Spend enough time browsing forums dedicated to Fender guitars, and eventually you’ll come across the name of Lupe Lopez. An employee at the company’s Los Angeles factory in the 1950s, she worked soldering wires into their iconic tweed-wrapped amplifiers. Over the years, her amps have become prized by collectors, who can identify her meticulous work by the hand-written signature she left scrawled on masking tape inside each cabinet.
Helado Negro’s new song “LFO”—short for “Lupe Finds Oliveros”—pays homage to Lopez in a fanciful thought experiment that pairs the amplifier artisan with the ambient pioneer who developed a philosophy known as Deep Listening. Though they came from radically different milieus, both might be said to represent, in their attention to detail, the quest for transcendence in sound.

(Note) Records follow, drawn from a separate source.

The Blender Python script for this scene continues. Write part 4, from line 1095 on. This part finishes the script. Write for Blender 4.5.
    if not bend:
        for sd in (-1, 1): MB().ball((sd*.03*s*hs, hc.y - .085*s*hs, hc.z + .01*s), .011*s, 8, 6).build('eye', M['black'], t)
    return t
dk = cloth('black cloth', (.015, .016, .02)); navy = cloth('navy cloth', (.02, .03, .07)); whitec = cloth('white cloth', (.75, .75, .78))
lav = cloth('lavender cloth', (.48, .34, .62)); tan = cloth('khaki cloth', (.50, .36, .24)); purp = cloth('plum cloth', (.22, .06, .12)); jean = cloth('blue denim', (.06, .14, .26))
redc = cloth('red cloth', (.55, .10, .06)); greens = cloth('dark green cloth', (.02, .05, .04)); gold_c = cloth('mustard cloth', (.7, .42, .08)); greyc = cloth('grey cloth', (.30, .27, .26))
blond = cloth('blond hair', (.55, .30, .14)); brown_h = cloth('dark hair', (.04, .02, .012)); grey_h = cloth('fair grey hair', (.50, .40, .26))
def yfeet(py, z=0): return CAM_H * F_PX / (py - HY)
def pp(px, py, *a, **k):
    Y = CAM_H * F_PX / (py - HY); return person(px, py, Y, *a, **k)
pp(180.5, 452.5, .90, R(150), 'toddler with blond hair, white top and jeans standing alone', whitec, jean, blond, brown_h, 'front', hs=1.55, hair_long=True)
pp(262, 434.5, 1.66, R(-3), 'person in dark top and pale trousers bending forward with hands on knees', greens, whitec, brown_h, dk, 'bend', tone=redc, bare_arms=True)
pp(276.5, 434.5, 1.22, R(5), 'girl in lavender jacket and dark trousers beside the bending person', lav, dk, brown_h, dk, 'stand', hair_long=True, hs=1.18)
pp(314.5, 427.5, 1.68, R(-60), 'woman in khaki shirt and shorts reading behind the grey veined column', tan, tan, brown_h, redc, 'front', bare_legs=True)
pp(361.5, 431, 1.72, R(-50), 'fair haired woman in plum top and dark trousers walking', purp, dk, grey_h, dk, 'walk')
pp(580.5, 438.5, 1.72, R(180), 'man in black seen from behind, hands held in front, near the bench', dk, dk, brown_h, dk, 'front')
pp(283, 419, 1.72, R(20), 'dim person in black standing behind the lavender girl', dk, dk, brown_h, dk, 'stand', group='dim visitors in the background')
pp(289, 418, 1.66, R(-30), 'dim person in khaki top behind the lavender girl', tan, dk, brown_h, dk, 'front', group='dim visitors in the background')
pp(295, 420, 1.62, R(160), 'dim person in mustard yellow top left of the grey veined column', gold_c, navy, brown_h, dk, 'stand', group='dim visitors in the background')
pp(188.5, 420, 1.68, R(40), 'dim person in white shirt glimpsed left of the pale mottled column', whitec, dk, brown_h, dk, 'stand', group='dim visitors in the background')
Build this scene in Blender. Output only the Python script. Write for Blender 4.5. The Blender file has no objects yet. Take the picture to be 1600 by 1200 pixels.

The song is a big, shaggy psych-rock jam featuring tube-warmed guitars and white-hot tambourines that seem to bleed across the tape—a far cry from the refined dance grooves of Helado Negro’s 2021 album, Far In. Spinning a circuitous, Spanish-language tale of cops and gardens, of a “voice trapped in my skin,” Lange sings a hymn to dissolution before arriving at the song’s triumphant refrain: “Ya sé quién soy”—I know who I am! Both the blown-out breakdown and the blown-mind lyrics suggest lysergic journeys past the limits of reason. Whatever might link Lopez with Oliveros, Lange suggests, it lies here, in the place where the joy of sound swallows the self whole.